One of the pervasive metaphors in the Anglican Church is that of a diocesan family with a daddy in charge. Occasionally these days there is a mummy in charge, but not at present in this country.
I have been at a national Anglican three-day conference on hermeneutics. I am suspicious that the family metaphor is driving the agenda. There seems to be a desire that we discover and name [via study of the Bible] our familial connections, and find some central points of agreement while acknowledging our many peripheral points of disagreement. Unity then lives on despite the diversity. It is a grand modernist scheme that has prevailed in Anglicanism for many decades.
As one born within the post-modern meta-narrative my problem with this scheme is that the children have grown up. Their relationship to daddy and each other has changed. They don’t need the daddy like they did before. They don’t heed the daddy like they did before. Daddy is welcome to his views, but they don’t have to coincide with theirs. Daddy hasn’t the power he used to. Some children regress into modernism, and some daddies encourage it. But more and more we are all growing up, accepting that we live in a plural world and joining together periodically for various issues.
Likewise the adult children now have an adult relationship with their siblings. Sometimes they get on well, finding commonalities and supporting each other. Sometimes they don’t, travelling different paths and finding very little in common. The latter experience is not a sign of failure or of dysfunction. Indeed it can be a sign of maturity.

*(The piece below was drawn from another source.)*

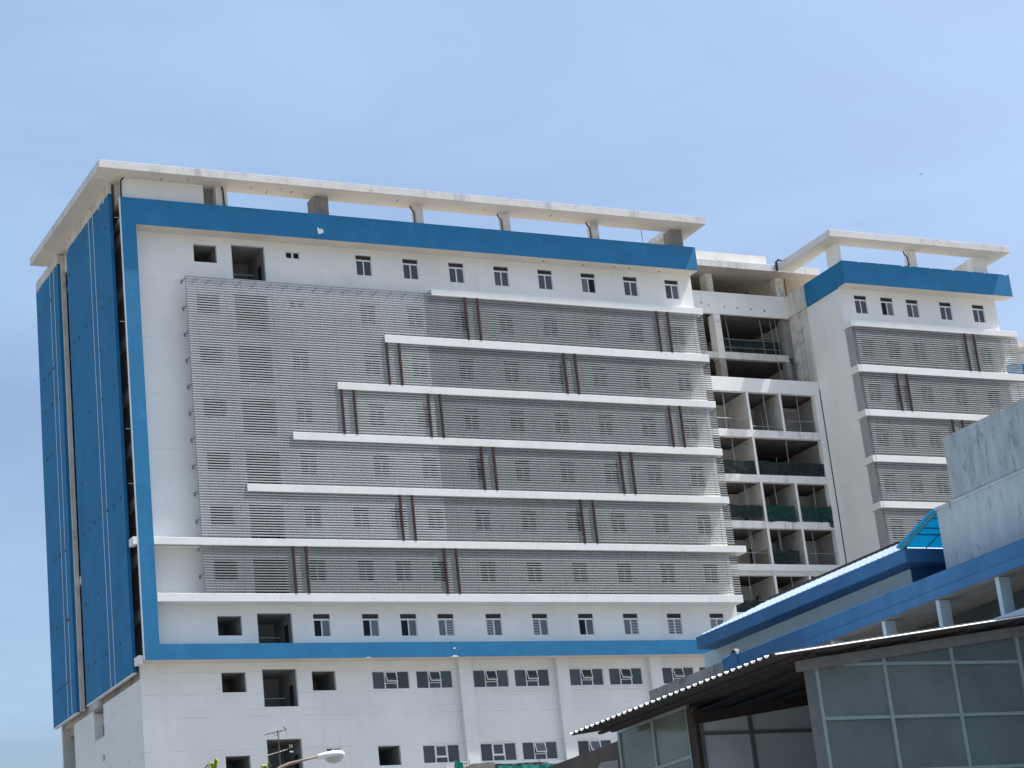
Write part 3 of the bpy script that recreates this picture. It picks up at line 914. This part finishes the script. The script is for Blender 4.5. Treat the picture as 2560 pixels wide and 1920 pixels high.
for x in (94.6, 97.9, 98.9, 99.4):
    tb.tube([(x, YU + .6, 53.5), (x - .15, YU + .6, 56.8)], 0.03, 5)
for z in (54.2, 54.9):
    tb.tube([(93.6, YU + .5, z), (99.4, YU + .5, z)], 0.02, 5)
tb.tube([(99.0, YU + .1, 50.5), (98.6, YU + .1, 53)], 0.03, 5)
for dx in (0.0, .55):
    tb.tube([(100.1, 135.4 + dx, 50.5), (100.1, 135.4 + dx, 55.2)], 0.025, 5)
for z in (51.2, 52.4, 53.4, 54.2, 55.2):
    tb.tube([(100.1, 135.2, z + .1), (100.1, 136.2, z - .1)], 0.02, 5)
# terrace under the middle roof slab
mr = MB().box(XL - 1.0, 103.2, 136.0, 143.3, 60.42, 61.0)
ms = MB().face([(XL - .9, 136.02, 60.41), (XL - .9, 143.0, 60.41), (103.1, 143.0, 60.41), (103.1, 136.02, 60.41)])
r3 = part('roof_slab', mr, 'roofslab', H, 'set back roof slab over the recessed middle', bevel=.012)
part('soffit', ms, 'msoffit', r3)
part('upstand', MB().box(84.5, 99.1, 137.5, 139.0, 61.001, 62.36), 'roofslab', r3)
part('roof_slab', MB().box(103.3, 112.0, 139.6, 141.6, 60.6, 61.25), 'ledge', H)
part('column', MB().box(92.9, 93.55, 137.5, 138.4, 57.0, 60.40), 'whitedirty', r3)
part('column', MB().box(99.55, 100.3, 137.3, 138.0, 57.0, 60.40), 'whitedirty', r3)
part('terrace_wall', MB().box(XL - .3, 100.5, 143.0, 143.2, 57.2, 60.405), 'concrete', r3)
part('terrace_wall', MB().box(100.51, 106, 141.9, 142.1, 57.2, 60.6), 'soffit', r3)
part('doorway', MB().box(97.1, 97.7, 142.98, 142.998, 58.8, 59.9), 'dark', r3)
part('drain_pipe', MB().tube([(98.9, 135.9, 60.45), (98.9, 135.88, 61.2), (99.05, 135.7, 61.35), (99.5, 135.7, 61.32)], 0.11), 'pipe', r3)
part('drain_pipe', MB().tube([(100.38, 137.15, 60.35), (100.38, 137.2, 58.8)], 0.05), 'pipe', r3)
part('drain_pipe', MB().tube([(96.5, 142.9, 58), (96.6, 142.9, 59.2), (98.9, 140.4, 60.3)], 0.06), 'pipe', r3)
# podium roof below the frame of the picture
part('podium', MB().box(40, 118, 105, YW - .4, GZ, 14.6), 'podium', H)

# ---- safety nets in the recess --------------------------------------------------
def net(x0, x1, y, z0, z1, m, label, sag=0.0, tail=0.0, nx=16, nz_=6, seed=0):
    rnd = random.Random(seed)
    ph = [rnd.uniform(0, 6) for _ in range(4)]
    mb = MB()
    grid = []
    for i in range(nx + 1):
        u = i / nx
        col = []
        for j in range(nz_ + 1):
            v = j / nz_
            top = z1 - sag * 4 * u * (1 - u) + .04 * math.sin(9 * u + ph[0])
            bot = z0 + .05 * math.sin(7 * u + ph[1]) - tail * max(0, u - .45)
            z = bot + (top - bot) * v
            yy = y + .05 * math.sin(6 * u + ph[2] + 2 * v) + .03 * math.sin(17 * u + ph[3])
            col.append((x0 + (x1 - x0) * u, yy, z))
        grid.append(col)
    b = 0
    for i in range(nx):
        for j in range(nz_):
            q = [grid[i][j], grid[i + 1][j], grid[i + 1][j + 1], grid[i][j + 1]]
            mb.face(q)
    o = link('safety_net', mb.mesh('safety_net', m))
    so = o.modifiers.new('thickness', 'SOLIDIFY')
    so.thickness = 0.012
    tag(o, label, 'safety net', 'safety nets strung across the open bays')
    return o
net(93.75, 99.6, 138.0, 53.62, 55.1, 'netdark', 'dark teal safety net in the uppermost open storey, behind the stained beam', seed=1)
net(90.1, 93.3, YR + .1, 42.64, 43.75, 'netdark', 'blackish net in the left bay beside the widest undivided bay', seed=2)
net(93.56, 99.85, YR + .12, 42.66, 43.75, 'netdark', 'long dark green net across the widest undivided bay of the recess', seed=3)
net(90.2, 93.4, YR + .1, 39.1, 40.15, 'netdark', 'grey green net two bays left of the bright drooping net', seed=4)
net(93.72, 96.35, YR - .01, 38.86, 40.2, 'netgreen', 'mid green net with a hanging corner, left neighbour of the bright drooping net', sag=.1, seed=5)
net(96.95, 99.8, YR - .03, 39.0, 40.2, 'netgreen', 'brightest green net drooping over the white beam in the right bay', sag=.1, tail=1.0, seed=6)
net(93.75, 96.2, YR + .1, 35.55, 36.6, 'netdark', 'dark green net low in the middle bay, one storey under the drooping net', seed=7)
net(88.5, 92.4, YR + .1, 31.5, 32.65, 'netdark', 'nearly black net in the lowest open bay just above the blue annex roof', seed=8)

# ================================================================== further wing far right
Fw = thing('hospital_wing', 'far white and blue hospital wing peeping out at the right edge behind the louvres', 'building', (133, 150, GZ))
k_ = 1.0
part('roof_slab', MB().box(132.0, 152, 147.0, 149.4, 59.75, 60.5), 'roofslab', Fw)
part('soffit', MB().box(132.02, 152, 147.02, 149.4, 59.70, 59.749), 'soffit', Fw)
part('roof_slab', MB().box(132.0, 134.5, 149.401, 156, 59.75, 60.5), 'roofslab', Fw)
part('column', MB().box(140, 140.7, 148.5, 149.2, 58, 59.69), 'ledge', Fw)
part('column', MB().box(134, 134.7, 148.5, 149.2, 58, 59.69), 'ledge', Fw)
part('blue_band', MB().box(132.3, 152, 147.6, 148.6, 56.5, 58.3), 'blue', Fw)
part('wall', MB().box(132.6, 152, 148.7, 160, GZ, 58.0), 'white', Fw)

# ================================================================== ANNEX (foreground right)
A = thing('annex_building', 'low grey blue annex with blue fascias and flaking paint in the right foreground', 'building', (27, 34, GZ))
part('canopy', MB().box(26.3, 30.0, 20.0, 40.0, 7.98, 8.41), 'ablue', A, 'blue canopy fascia running along the annex', bevel=.012)
part('canopy_trim', MB().box(26.27, 26.299, 20.0, 40.0, 7.93, 8.10), 'ablue', A)
part('canopy_soffit', MB().box(26.33, 29.9, 20.0, 39.9, 7.94, 7.979), 'concrete', A)
part('canopy_end', MB().box(26.25, 26.7, 39.75, 40.35, 7.9, 8.44), 'ablue', A, bevel=.03)
part('parapet', MB().box(26.3, 26.6, 40.351, 43.7, 7.6, 8.37), 'mould', A, 'mould streaked bare concrete parapet')
part('parapet', MB().box(26.6, 30, 43.4, 43.69, 7.6, 8.36), 'mould', A)
rt = MB()
n = 10
for i in range(n):
    a0, a1 = math.pi * i / n, math.pi * (i + 1) / n
    for rr, fl_ in ((.14, 0), (.11, 1)):
        q = [(26.28, 39.9 - rr * math.cos(a0), 8.41 + rr * math.sin(a0)), (26.28, 39.9 - rr * math.cos(a1), 8.41 + rr * math.sin(a1)), (27.0, 39.9 - rr * math.cos(a1), 8.41 + rr * math.sin(a1)), (27.0, 39.9 - rr * math.cos(a0), 8.41 + rr * math.sin(a0))]
        rt.face(q)
    rt.face([(26.28, 39.9 - .14 * math.cos(a0), 8.41 + .14 * math.sin(a0)), (26.28, 39.9 - .14 * math.cos(a1), 8.41 + .14 * math.sin(a1)), (26.28, 39.9 - .11 * math.cos(a1), 8.41 + .11 * math.sin(a1)), (26.28, 39.9 - .11 * math.cos(a0), 8.41 + .11 * math.sin(a0))])
part('ridge_tile', rt, 'mould', A)
for y in (36.28, 34.48, 32.70, 30.88, 29.05, 27.2):
    part('column', MB().box(26.4, 26.66, y, y + .11, 7.0, 7.93), 'agrey', A)
part('parapet_ledge', MB().box(26.36, 26.9, 20, 43.0, 7.08, 7.2), 'agrey', A)
part('lower_wall', MB().box(26.42, 26.8, 20, 43.0, GZ, 7.078), 'agrey', A)
part('inner_wall', MB().box(27.8, 28.0, 20, 43.0, 4.0, 7.93), 'darkwall', A)
# upper grey walls
part('wall', MB().box(27.3, 31, 18, 33.42, 8.30, 9.955), 'agreyworn', A, 'grey blue upper wall with flaking paint')
part('wall_parapet', MB().box(27.33, 27.6, 18, 32.9, 9.956, 11.29), 'abandworn', A, 'rough weathered parapet above the grey wall')
part('wall_parapet', MB().box(27.6, 31, 32.6, 32.9, 9.956, 11.28), 'abandworn', A)
part('coping', MB().box(27.28, 31, 18, 33.46, 9.93, 9.99), 'agreyworn', A)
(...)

I have mostly grown beyond the desire to try and convert evangelical Anglicans to my views on life, faith, and homosexuality. I recognize they have chosen a different path. I will publicly state my views and expect them to state theirs. If a daddy bishop aligns with an opposite viewpoint to me then of course I will publicly disagree. But I won’t expect to mute the bishop, nor do I expect him to try to mute me.
The phrase “the Anglican view” is so broad on many issues as to be almost meaningless. It makes as about as much sense as saying “a Christian view” or a “New Zealand view”. In the postmodern world we know that all views are conditionally shaped and relative, even if we believe in absolute truths and eschatological justification.

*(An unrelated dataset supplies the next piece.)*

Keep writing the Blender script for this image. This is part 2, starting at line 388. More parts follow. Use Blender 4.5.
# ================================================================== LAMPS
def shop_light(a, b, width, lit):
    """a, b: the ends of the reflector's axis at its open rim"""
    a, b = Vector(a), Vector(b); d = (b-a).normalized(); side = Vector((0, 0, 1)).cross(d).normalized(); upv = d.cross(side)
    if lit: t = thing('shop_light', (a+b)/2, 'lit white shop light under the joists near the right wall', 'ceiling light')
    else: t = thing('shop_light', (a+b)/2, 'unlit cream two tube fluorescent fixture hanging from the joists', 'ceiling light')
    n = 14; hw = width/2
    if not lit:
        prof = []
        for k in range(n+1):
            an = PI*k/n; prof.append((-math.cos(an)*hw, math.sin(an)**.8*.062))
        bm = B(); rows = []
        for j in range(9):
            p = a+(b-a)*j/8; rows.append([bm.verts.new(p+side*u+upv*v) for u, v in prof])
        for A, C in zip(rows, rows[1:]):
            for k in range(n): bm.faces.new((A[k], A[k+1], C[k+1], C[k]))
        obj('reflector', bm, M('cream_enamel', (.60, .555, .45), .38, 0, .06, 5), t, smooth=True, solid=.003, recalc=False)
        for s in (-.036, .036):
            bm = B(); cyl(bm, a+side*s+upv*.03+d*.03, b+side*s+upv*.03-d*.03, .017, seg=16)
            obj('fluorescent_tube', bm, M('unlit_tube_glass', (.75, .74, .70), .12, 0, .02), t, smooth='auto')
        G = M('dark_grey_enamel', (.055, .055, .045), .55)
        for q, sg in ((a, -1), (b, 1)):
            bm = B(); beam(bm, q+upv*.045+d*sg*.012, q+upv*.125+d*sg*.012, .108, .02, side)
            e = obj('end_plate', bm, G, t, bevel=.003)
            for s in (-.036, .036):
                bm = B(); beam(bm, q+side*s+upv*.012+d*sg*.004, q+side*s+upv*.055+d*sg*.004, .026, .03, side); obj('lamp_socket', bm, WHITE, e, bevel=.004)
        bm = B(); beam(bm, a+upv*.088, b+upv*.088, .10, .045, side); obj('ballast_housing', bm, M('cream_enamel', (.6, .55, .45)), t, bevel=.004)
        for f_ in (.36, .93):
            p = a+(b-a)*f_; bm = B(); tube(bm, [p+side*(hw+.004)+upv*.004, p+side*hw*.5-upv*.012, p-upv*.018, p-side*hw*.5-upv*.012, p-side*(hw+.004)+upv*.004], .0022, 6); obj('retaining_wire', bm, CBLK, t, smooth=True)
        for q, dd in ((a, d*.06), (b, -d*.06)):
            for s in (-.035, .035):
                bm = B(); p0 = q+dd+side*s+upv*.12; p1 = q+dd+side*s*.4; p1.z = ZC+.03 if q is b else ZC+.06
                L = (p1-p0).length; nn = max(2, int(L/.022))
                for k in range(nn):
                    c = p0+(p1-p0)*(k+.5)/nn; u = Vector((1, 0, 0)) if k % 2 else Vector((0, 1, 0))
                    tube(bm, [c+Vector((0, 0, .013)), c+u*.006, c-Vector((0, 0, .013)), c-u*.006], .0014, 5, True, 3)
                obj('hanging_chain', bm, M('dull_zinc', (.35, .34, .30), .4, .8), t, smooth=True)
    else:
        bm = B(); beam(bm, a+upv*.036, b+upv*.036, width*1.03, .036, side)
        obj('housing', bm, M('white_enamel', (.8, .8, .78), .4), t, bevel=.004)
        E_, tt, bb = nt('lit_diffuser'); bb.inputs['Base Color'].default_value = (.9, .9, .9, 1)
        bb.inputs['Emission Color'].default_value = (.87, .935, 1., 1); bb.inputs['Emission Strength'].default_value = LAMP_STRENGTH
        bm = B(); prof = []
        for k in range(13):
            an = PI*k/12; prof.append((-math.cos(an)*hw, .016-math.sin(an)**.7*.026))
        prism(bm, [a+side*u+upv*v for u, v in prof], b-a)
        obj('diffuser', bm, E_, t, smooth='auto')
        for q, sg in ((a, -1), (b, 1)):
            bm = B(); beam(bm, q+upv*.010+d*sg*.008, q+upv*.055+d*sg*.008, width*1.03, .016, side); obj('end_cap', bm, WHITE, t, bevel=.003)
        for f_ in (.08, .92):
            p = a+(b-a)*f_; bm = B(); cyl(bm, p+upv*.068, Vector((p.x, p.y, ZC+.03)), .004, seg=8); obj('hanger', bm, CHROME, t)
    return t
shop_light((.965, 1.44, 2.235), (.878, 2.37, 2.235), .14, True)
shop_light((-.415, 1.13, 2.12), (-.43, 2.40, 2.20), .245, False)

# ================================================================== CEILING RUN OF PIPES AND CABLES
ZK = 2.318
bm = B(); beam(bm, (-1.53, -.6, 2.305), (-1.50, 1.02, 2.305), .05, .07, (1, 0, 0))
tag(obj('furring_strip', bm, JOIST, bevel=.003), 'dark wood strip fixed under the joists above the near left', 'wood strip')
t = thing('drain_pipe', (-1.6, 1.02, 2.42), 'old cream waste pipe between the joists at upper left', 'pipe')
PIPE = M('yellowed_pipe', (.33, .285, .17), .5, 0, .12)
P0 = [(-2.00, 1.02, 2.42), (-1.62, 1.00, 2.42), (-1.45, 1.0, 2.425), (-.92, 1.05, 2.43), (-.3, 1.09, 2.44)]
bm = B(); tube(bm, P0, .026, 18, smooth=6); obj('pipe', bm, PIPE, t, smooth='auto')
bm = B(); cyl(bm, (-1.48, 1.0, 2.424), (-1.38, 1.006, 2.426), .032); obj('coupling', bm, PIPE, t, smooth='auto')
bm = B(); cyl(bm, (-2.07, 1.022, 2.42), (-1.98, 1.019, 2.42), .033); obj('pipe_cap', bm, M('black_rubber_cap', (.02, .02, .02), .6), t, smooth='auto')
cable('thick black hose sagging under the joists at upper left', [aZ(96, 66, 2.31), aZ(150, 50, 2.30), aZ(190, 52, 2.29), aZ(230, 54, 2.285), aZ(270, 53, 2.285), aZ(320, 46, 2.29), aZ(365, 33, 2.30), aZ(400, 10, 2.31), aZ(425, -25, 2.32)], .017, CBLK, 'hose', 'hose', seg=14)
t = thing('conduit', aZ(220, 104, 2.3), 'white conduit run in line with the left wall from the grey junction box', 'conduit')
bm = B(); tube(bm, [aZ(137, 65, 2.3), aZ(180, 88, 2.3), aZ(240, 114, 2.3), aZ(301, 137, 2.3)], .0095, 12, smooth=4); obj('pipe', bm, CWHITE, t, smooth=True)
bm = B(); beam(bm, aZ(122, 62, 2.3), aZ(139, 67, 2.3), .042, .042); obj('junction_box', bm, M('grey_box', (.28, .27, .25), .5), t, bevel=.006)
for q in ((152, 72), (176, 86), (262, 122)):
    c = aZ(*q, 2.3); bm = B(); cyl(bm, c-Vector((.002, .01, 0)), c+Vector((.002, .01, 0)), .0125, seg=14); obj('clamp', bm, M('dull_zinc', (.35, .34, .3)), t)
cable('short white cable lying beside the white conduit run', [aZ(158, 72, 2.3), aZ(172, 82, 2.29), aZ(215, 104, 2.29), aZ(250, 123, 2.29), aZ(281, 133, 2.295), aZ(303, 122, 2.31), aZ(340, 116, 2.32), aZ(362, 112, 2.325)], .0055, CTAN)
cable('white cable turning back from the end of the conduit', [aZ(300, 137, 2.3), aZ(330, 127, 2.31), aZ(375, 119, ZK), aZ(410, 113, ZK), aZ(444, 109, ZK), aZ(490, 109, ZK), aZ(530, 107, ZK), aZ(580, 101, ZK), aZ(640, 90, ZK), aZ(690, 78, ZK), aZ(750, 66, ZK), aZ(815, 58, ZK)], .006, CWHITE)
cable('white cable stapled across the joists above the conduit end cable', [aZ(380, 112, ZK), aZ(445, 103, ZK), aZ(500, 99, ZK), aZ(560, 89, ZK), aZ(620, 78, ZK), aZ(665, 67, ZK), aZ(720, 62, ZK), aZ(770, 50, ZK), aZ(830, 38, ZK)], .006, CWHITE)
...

I’ve heard what I’m articulating described as ‘each sitting in our small corners’. Well in my schema there are no corners. We are part of an interconnected global network with free and fast information. We are making choices all the time. We are joining hands with friends and yesterday’s enemies on today’s issue, and finding a different set of hands to bond with on tomorrow’s. We are trying to follow the impulses of the living Christ in building a world of justice, joy, and peace.
Family reunions are okay, especially when family trusts and the like have to be dealt with. It’s good to catch up with each other. But we need to be cautious about trying to create or present ourselves as a unified family when it is nobody’s reality.
So let’s get on with the justice, joy, and peace, wherever we are.